Mamba Out: Gone But Not Forgotten

Originally Posted on The University News via UWIRE

The morning of Jan. 26, the world lost an all-time great. About 30 miles northwest of Los Angeles, a helicopter carrying NBA legend Kobe Bryant and his 13-year-old daughter Gianna, along with two of her AAU basketball teammates and their parents, crashed into a mountain side covered in thick fog. The group was travelling to the Mamba Sports Academy for a Sunday morning game. Tragically, all nine aboard the aircraft did not survive, including the pilot. Nine beautiful lives were all taken too soon.

Despite the other seven fatalities, the death of Bryant and his daughter, Gigi, caused the most grief for millions across the world. The 41-year-old Bryant was a star who was larger than life. Taken 13th in the 1996 NBA draft, the 18-year-old went on to win five championships, two Gold Medals and an MVP, make 18 All-Star appearances, score 81 points in a game and receive countless accolades over his twenty year career. His trademark “Mamba Mentality” pushed him, and those in his presence, to greatness in all aspects of life. “Kobe Bryant was a legend both on and off the court,” said women’s basketball head coach Lisa Stone.

Despite his unparalleled on-court legacy, Bryant transcended the game to millions around the world. From his own shoe brand, to his clutch shot-making ability, to coaching his daughter’s AAU team, many connected with and related to Bryant. He was a figure that millions desired to emulate but who they could never replicate. That connection with Bryant is why countless kids wore “Kobe’s”, yelled “Kobe!” when shooting a piece of trash into trash bins, wore the number 8 or 24, played with “Mamba Mentality” or even picked up a ball and became a basketball fan in the first place. As SLU sophomore Avery Resuali put it, “he was such a model for me as a youth athlete.” Kobe was what Jordan, Lebron, Shaq, Steph or D-Wade never were; he was a player that millions attempted to be like every day, on and off the court. “Kobe Bryant was a huge part of my family’s life, especially his work ethic and his mentality,” remarked women’s basketball player Myia Clark. He was the player who millions of young athletes strove to be like. At some point, every young athlete dreamed of being Kobe.

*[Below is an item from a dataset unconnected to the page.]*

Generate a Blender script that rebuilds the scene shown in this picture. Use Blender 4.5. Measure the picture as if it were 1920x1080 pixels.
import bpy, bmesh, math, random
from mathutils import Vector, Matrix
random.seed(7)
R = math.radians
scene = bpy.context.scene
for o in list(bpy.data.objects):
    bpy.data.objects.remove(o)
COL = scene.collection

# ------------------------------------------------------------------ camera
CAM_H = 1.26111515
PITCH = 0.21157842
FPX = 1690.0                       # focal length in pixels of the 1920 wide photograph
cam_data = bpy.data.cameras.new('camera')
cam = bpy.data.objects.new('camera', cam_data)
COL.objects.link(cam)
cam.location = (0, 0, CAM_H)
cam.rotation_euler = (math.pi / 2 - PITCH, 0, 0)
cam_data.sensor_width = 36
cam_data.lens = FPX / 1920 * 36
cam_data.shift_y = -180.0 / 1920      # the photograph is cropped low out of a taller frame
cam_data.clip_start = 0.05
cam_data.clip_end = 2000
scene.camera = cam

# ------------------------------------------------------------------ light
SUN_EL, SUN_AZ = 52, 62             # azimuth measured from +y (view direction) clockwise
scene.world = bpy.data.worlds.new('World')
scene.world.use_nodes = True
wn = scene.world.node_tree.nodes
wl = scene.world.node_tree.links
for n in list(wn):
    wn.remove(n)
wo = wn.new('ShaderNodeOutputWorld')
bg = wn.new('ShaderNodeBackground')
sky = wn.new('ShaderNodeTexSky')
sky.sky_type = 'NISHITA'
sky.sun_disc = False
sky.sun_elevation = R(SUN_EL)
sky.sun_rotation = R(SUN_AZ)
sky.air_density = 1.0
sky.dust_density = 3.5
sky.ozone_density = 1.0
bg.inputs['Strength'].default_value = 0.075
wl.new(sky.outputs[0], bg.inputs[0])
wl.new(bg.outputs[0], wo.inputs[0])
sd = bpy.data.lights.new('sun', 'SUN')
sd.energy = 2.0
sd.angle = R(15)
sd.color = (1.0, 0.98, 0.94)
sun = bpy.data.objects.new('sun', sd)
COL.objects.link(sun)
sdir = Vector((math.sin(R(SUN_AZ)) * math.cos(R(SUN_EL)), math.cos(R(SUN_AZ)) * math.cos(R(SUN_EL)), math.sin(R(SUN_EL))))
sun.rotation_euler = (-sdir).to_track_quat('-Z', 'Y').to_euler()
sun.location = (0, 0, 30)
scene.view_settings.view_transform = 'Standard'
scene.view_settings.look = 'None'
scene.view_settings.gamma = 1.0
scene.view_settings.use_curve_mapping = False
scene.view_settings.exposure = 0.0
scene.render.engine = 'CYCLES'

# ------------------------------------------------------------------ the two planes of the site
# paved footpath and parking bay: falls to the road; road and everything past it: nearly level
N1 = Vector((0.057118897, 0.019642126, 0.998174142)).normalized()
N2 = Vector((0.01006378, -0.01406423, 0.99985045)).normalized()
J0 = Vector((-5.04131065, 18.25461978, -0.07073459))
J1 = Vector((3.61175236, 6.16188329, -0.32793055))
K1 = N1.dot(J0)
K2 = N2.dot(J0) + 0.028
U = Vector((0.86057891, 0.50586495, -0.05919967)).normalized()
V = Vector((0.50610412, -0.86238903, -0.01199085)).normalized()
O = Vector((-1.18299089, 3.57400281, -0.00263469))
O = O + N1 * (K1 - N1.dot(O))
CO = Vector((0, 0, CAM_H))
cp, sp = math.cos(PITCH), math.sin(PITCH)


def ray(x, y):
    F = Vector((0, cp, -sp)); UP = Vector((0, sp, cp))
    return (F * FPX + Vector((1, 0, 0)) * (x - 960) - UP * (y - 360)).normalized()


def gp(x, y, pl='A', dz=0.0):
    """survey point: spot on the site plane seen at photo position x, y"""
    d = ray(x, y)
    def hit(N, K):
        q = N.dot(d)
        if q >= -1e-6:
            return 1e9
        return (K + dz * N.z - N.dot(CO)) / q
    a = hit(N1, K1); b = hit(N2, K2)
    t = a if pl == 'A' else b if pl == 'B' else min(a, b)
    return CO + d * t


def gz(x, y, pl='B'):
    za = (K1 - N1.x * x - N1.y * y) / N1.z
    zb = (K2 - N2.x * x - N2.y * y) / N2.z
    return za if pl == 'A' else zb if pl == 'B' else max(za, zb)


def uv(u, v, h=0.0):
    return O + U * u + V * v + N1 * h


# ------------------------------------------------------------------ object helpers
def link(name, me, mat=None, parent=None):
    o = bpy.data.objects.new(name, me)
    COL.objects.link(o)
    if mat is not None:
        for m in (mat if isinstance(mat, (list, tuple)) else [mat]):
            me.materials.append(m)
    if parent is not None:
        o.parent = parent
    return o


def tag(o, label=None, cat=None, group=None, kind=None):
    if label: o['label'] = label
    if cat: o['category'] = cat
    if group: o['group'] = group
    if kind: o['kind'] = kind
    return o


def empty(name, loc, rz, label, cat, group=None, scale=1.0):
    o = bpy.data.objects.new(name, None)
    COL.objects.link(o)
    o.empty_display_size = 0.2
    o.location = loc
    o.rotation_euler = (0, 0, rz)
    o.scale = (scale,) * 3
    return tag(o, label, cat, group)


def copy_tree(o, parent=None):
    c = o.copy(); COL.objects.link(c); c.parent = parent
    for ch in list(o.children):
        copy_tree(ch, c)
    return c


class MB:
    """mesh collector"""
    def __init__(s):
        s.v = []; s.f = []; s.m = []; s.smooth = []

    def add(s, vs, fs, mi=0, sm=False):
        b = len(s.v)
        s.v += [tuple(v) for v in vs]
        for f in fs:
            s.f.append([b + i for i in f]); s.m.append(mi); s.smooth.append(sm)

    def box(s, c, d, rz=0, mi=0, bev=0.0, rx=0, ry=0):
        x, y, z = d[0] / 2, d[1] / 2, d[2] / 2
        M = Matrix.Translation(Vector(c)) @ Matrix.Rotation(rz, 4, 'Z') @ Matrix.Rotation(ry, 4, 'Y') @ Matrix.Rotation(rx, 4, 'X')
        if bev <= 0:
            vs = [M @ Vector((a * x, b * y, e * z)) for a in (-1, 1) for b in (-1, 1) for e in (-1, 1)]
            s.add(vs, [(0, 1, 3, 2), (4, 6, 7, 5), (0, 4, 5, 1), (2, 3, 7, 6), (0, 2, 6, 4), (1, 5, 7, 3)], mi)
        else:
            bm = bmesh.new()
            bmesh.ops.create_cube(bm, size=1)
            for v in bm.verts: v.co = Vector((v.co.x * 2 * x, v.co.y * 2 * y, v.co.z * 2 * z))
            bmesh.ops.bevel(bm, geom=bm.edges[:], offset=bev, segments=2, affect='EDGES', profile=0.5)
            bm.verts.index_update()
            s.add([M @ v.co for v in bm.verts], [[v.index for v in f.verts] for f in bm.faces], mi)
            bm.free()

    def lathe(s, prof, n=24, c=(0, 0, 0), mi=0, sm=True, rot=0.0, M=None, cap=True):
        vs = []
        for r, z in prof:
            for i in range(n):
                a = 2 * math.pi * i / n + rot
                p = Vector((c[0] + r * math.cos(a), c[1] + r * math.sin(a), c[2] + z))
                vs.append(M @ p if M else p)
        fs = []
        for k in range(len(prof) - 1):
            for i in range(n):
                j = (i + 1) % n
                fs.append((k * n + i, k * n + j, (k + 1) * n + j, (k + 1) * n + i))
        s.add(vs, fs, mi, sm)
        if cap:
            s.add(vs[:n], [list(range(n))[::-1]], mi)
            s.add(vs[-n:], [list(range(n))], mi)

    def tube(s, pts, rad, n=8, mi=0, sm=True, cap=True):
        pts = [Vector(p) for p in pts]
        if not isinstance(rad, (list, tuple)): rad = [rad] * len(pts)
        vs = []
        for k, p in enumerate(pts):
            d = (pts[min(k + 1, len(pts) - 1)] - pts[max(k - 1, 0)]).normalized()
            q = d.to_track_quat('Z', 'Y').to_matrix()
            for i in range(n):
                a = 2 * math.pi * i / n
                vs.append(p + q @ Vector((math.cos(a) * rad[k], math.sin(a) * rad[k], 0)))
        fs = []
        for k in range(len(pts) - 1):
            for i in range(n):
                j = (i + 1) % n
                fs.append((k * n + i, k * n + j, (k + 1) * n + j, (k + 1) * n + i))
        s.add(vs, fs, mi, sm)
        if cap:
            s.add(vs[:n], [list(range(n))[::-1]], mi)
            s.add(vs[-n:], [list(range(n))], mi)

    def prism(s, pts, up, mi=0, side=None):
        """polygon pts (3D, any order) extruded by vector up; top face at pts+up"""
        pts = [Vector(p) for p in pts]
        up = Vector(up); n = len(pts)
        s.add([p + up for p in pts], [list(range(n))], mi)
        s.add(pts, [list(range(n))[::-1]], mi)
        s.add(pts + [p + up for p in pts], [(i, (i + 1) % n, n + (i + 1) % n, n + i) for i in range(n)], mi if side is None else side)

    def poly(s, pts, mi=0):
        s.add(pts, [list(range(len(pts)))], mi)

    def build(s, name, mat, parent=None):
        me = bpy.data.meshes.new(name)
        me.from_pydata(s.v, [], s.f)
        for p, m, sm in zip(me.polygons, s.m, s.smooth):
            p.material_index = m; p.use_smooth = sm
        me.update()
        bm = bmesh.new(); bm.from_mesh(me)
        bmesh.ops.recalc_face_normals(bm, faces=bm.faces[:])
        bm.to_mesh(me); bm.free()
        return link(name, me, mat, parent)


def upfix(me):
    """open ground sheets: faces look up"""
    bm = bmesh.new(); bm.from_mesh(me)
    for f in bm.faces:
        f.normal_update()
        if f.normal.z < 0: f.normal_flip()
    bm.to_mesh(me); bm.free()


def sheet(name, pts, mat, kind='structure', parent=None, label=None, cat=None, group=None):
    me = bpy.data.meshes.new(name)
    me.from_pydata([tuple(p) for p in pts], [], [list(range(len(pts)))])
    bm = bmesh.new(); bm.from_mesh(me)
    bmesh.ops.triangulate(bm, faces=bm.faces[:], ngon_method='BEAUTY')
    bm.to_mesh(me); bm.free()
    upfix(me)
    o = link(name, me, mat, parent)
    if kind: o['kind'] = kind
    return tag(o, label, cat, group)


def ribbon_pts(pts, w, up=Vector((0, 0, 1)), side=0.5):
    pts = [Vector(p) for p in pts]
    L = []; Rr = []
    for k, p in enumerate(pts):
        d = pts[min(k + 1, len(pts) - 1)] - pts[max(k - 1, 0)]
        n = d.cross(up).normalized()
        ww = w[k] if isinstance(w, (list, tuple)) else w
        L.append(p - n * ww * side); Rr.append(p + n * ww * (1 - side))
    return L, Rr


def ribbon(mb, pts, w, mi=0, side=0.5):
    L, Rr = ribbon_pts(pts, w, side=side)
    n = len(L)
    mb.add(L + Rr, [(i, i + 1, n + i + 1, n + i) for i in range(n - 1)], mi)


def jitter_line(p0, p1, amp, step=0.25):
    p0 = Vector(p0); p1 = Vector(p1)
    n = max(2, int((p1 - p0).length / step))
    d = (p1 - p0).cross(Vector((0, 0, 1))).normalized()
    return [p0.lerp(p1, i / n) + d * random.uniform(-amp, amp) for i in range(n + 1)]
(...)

Bryant’s complete legacy is long and in some areas complicated. Almost a week after his death, ESPN was still mentioning Bryant with regularity. From his playing career as an amateur and professional, to a rape allegation and settlement in 2003 and a use of a homophobic slur in 2011, to his family life, his Oscar-winning film and his increased support for women’s sports after retirement, Bryant was a star who did so many great things, yet he was not without his missteps.

Bryant grew up before our eyes, literally and figuratively. The “Black Mamba” was a kid when he came into the public arena, and he died as a well-respected man leading the movement for the growth of women’s sport, specifically basketball.

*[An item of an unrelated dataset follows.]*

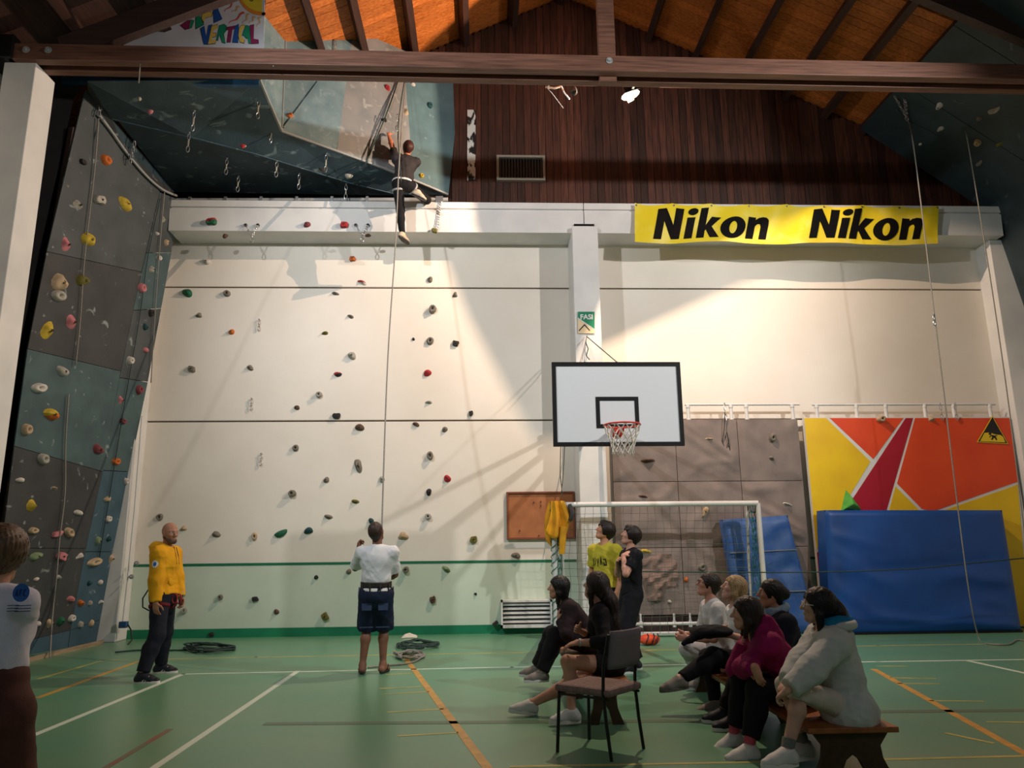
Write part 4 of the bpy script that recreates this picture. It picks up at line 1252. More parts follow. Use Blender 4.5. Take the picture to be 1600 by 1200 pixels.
# socket box with cable on the left corner column, small wall fittings
sk = thing('socket_box', 'blue industrial socket with cable on the left corner column', 'socket', S(195, 976, 12.82))
MB().obox(S(193, 976, 12.8), ((1, 0, 0), (0, 1, 0), (0, 0, 1)), (.06, .05, .05)).build('box', mat('socket_blue', (40, 78, 120), rough=0.5), sk, bevel=0.01)
MB().tube([S(200, 976, 12.78), S(205, 985, 12.7), S(206, 1000, 12.65), S(199, 1008, 12.5)], 0.012, 6).build('cable', M_BOLT, sk, smooth=True)
MB().tube([S(192, 972, 12.8), S(200, 900, 12.83), S(210, 800, 12.84), S(222, 650, 12.84)], 0.012, 6).build('conduit', M_WHITE, sk, smooth=True)
for px, py, lb in ((206, 901, 'upper'), (214, 880, 'top')):
    q = S(px, py, 12.84)
    o = MB().lathe(q, (0, -1, 0), [(.04, 0), (.035, .03), (.015, .035), (.015, .09)], 10).build('wall_fitting', M_STEELP, smooth=True)
    tag(o, 'small grey %s fitting on the left corner column' % lb, 'fitting')

# ------------------------------------------------------------------ lamp under the truss
lp = thing('floodlight', 'glowing floodlight hanging under the roof truss', 'floodlight', LAMP + Vector((0, -.1, .1)))
lc = LAMP + Vector((-.01, -.13, -.005))
la = Vector((0.9, 0.0, 0.42)).normalized()
mb = MB()
mb.lathe(lc, la, [(.012, -.15), (.035, -.13), (.058, -.07), (.064, 0), (.058, .07), (.035, .13), (.012, .15)], 16)
mb.build('lens', mat('lamp_glass', (255, 240, 214), emit=((255, 238, 206), 9)), lp, smooth=True)
MB().bar(lc + Vector((-.1, -.055, .04)), lc + Vector((.14, -.055, .13)), .02, .09).build('housing', M_BLACK, lp)
MB().bar(lc + Vector((.02, -.05, .07)), Vector((lc.x + .02, 9.87, ZB + .1)), .03, .02).build('mounting_arm', M_STEELP, lp)
# added light-blocking plate with a V-shaped lower edge close behind the burner, towards the wall and gable; added blocking disc towards the right-hand roof
q_ = .024
wp = [S(*p, WALL) for p in ((655, 60), (676, 300), (688, 392), (732, 500), (786, 600), (835, 690), (868, 690), (935, 545), (1125, 460), (1400, 345), (1640, 250), (1700, -150), (900, -330), (690, -100))]  # outline cut so the added plate throws a V-shaped shade on the wall
pp = [LAMP + (w - LAMP) * (q_ / (w - LAMP).y) for w in wp]
MB().slab(pp, .0015, n=Vector((0, -1, 0))).build('added_wall_blocker', M_BLACK, lp)
dn = Vector((0.80, 0.12, 0.58)).normalized()
MB().lathe(LAMP + dn * q_, dn, [(q_ * 1.03, 0), (q_ * 1.03, 0.002)], 24).build('added_roof_blocker', M_BLACK, lp)
br = thing('lamp_bracket', 'bent white lamp bracket with loose wires under the truss', 'bracket', S(872, 138, 10.0))
w = [S(852, 136, 10), S(866, 138, 10), S(877, 135, 10), S(882, 145, 10), S(890, 155, 10)]
MB().tube(w[:3], 0.014, 6).build('arm', M_WHITE, br, smooth=True)
MB().tube([w[2], w[3], w[4]], 0.012, 6).build('arm', M_WHITE, br, smooth=True)
MB().tube([S(853, 136, 10), S(862, 145, 10), S(880, 169, 10)], 0.005, 5).build('wire', M_STEELP, br, smooth=True)
MB().bar(w[0] + Vector((.05, 0, .02)), Vector((w[0].x + .05, 9.85, ZB + .04)), .03, .02).build('mounting_plate', M_STEELP, br)
MB().lathe(S(896, 142, 10), (0.2, -.3, -1), [(.05, -.05), (.06, 0), (.05, .05), (.03, .06)], 10).build('lamp_head', M_BLACK, br, smooth=True)
for px, y0, y1, lb in ((220, 74, 130, 'long'), (430, 74, 104, 'short')):
    o = MB().tube([S(px, y0, 9.46), S(px - 1, (y0 + y1) / 2, 9.47), S(px - 3, y1, 9.47)], 0.008, 5).build('cord', M_ROPE)
    tag(o, '%s cord dangling from the left end of the truss beam' % lb, 'cord')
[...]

The Black Mamba’s true legacy is not how many championships he won, things he did for women’s sports or the times he stepped out of lineit is a legacy that is of learning and growth each and every day. Bryant was never perfect. He missed shots. He got in legal trouble. He clashed with teammates. He was controversial at times. What made Bryant great was his ability to see and understand his faults and weaknesses of today while doing whatever it took to turn those faults and weaknesses into advantages and strengths for tomorrow. He never let yesterday define today. One moment never defined Bryant. He was an artist who painted an entire canvas; some areas of the canvas are not as pretty as some would like, but the work was a masterpiece, an unfinished one at that.

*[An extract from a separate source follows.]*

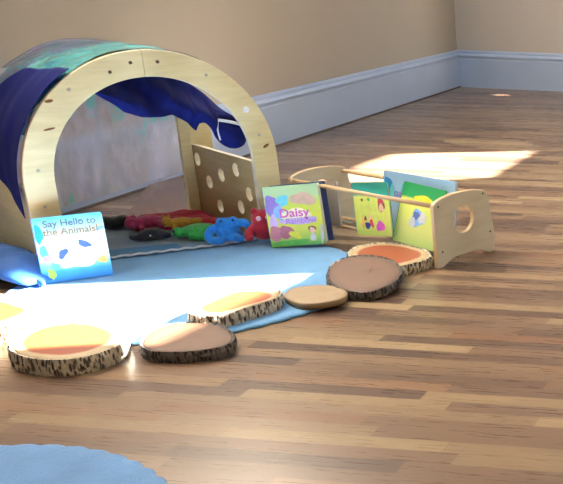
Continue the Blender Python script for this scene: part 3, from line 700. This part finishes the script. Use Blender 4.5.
# pink and yellow picture book standing ajar in front of the crate
g2 = grad_mat('garden_book_cover', [(0, '#57b84a'), (.14, '#a8d050'), (.3, '#d3dc48'), (.55, '#dfe23c'), (.8, '#d2e050'), (1, '#b8d8a0')], 9, .10, 2, .21)
W2, H2 = .214, .243
b2 = Vector((-2.216, 3.734)); b2d = Vector((.21, .046)).normalized(); rz2 = math.atan2(b2d.y, b2d.x)
bk2_, cov2 = book('picture_book', W2, H2, .045, 'pink and yellow picture book with navy back standing between arch frame and crate', g2, I['navy'], 'picture books propped on the rug', lean=math.radians(-7), loc=(b2.x, b2.y, .0135), rz=rz2, r=.004, ajar=math.radians(14), roll=math.radians(-4.5))
art(cov2, [((.028, .165), (.030, .042), 0, 'purple', 1), ((.05, .135), (.02, .03), .3, 'sky', 3), ((.07, .185), (.024, .022), .5, 'aqua', 4), ((.024, .10), (.016, .03), 0, 'lilac', 2), ((.15, .185), (.052, .024), -.15, 'tan', 2), ((.115, .125), (.06, .024), -.05, 'cream', 2), ((.125, .10), (.075, .014), .0, 'lilac', 3),
           ((.03, .055), (.03, .03), 0, 'rose', 1), ((.068, .058), (.028, .026), .2, 'rose2', 5), ((.10, .045), (.026, .012), -.5, 'yellow', 2), ((.168, .062), (.015, .015), 0, 'brown', 4), ((.168, .058), (.011, .012), 0, 'skin', 1), ((.168, .030), (.011, .017), 0, 'lgrey', 2), ((.205, .04), (.007, .04), -.1, 'lgrey', 1), ((.085, .016), (.07, .010), 0, 'green', 3), ((.155, .108), (.004, .004), 0, 'navy', 3)],
    ['purple', 'sky', 'aqua', 'lilac', 'tan', 'cream', 'rose', 'rose2', 'yellow', 'brown', 'skin', 'lgrey', 'green', 'navy'])
text_part('title', 'Daisy', cov2, .048, (.108, -.0018, .118), I['magenta'], 0, 1.1); text_part('title', 'Rainbow', cov2, .031, (.130, -.0018, .090), I['violet'], 0, 1.1)

# books inside the crate; local book x runs along -AX (towards the near end), facing -EX
def crate_pt(u, a, z): p = B0+EX*u+AX*a; return (p.x, p.y, z)
rzc = math.atan2(-AX.y, -AX.x)
g3 = grad_mat('lime_book_cover', [(0, '#c2d870'), (.2, '#d6e070'), (.7, '#e0e66c'), (.74, '#3aae98'), (1, '#339c8e')], 7, .02, 2, .225)
bk3, cov3 = book('picture_book', .208, .215, .010, 'lime green picture book with a teal top band, standing in the crate', g3, I['teal'], 'picture books in the crate', lean=math.radians(-5), loc=crate_pt(.06, .512, .043), rz=rzc, roll=math.radians(-7))
art(cov3, [((.105, .09), (.085, .068), 0, 'limeback', 2), ((.16, .125), (.02, .026), 0, 'brown', 1), ((.16, .115), (.014, .016), 0, 'skin', 2), ((.16, .14), (.018, .010), 0, 'red', 2), ((.045, .052), (.010, .022), 0, 'orange', 1), ((.07, .042), (.016, .014), 0, 'navy', 4), ((.095, .052), (.010, .020), .3, 'red', 3), ((.145, .04), (.026, .020), .2, 'magenta', 2), ((.06, .07), (.008, .01), 0, 'brown', 2), ((.09, .075), (.008, .01), 0, 'skin', 2), ((.05, .145), (.008, .006), 0, 'brown', 3), ((.09, .147), (.008, .006), 0, 'green', 3)],
    ['limeback', 'brown', 'skin', 'red', 'orange', 'navy', 'magenta', 'green'])
g4 = grad_mat('flower_book_cover', [(0, '#b4d884'), (.25, '#d2de88'), (.72, '#dee66c'), (.76, '#e2e870'), (.8, '#35a962'), (1, '#2c9c58')], 7, .02, 2, .235)
bk4, cov4 = book('picture_book', .225, .242, .010, 'yellow green picture book with bright green top and blue flower, standing in the crate', g4, I['dgreen'], 'picture books in the crate', lean=math.radians(-19), loc=crate_pt(.075, .325, .048), rz=rzc, roll=math.radians(3))
art(cov4, [((.11, .11), (.035, .035), 0, 'sky', 1), ((.135, .115), (.022, .022), .3, 'lgrey', 2), ((.10, .12), (.018, .016), 0, 'navyfin', 4), ((.085, .09), (.016, .02), .2, 'lgrey', 3), ((.12, .19), (.05, .012), 0, 'yellow', 2)], ['sky', 'lgrey', 'navyfin', 'yellow'])
g5 = grad_mat('blue_book_cover', [(0, '#a8b8d4'), (.4, '#b9cbe6'), (.75, '#b0d2f4'), (1, '#9cc6f2')], 7, .12, 2, .25)
bk5, cov5 = book('picture_book', .40, .262, .014, 'large light blue picture book standing behind the green one in the crate', g5, I['sky'], 'picture books in the crate', lean=math.radians(-9), loc=crate_pt(.155, .475, .035), rz=rzc)
art(cov5, [((.03, .20), (.026, .038), .2, 'blue', 1), ((.05, .18), (.014, .03), 0, 'aqua', 2), ((.125, .185), (.022, .045), .1, 'cyan', 3)], ['blue', 'aqua', 'cyan'])
text_part('title', 'oa', cov5, .045, (.085, -.0012, .165), I['purple'])
g6 = grad_mat('pale_grey_cover', [(0, '#938a80'), (.5, '#a39a90'), (1, '#b5aca2')], 7, .1, 2, .2)
book('picture_book', .16, .185, .010, 'plain pale grey picture book at the far end of the crate behind the pink one', g6, I['lgrey'], 'picture books in the crate', lean=math.radians(-6), loc=crate_pt(.06, .77, .045), rz=rzc, roll=math.radians(-8))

To finish Kobe’s masterpiece is the responsibility of all those who have ever shouted “Kobe” when shooting something. Using the Black Mamba’s example of improving every day and never settling for less than excellence is our responsibility now. To not let yesterday’s mistakes define us is our responsibility now. To grow and support women’s sports is our responsibility now. To be #GirlDads is our responsibility now. To always compete in anything we do is our responsibility now.

Continuing to follow in Bryant’s footsteps is how his masterpiece is finished. It is how his canvas becomes complete. It is how we truly cement his legacy as one of the greatest of all time, on and off the court.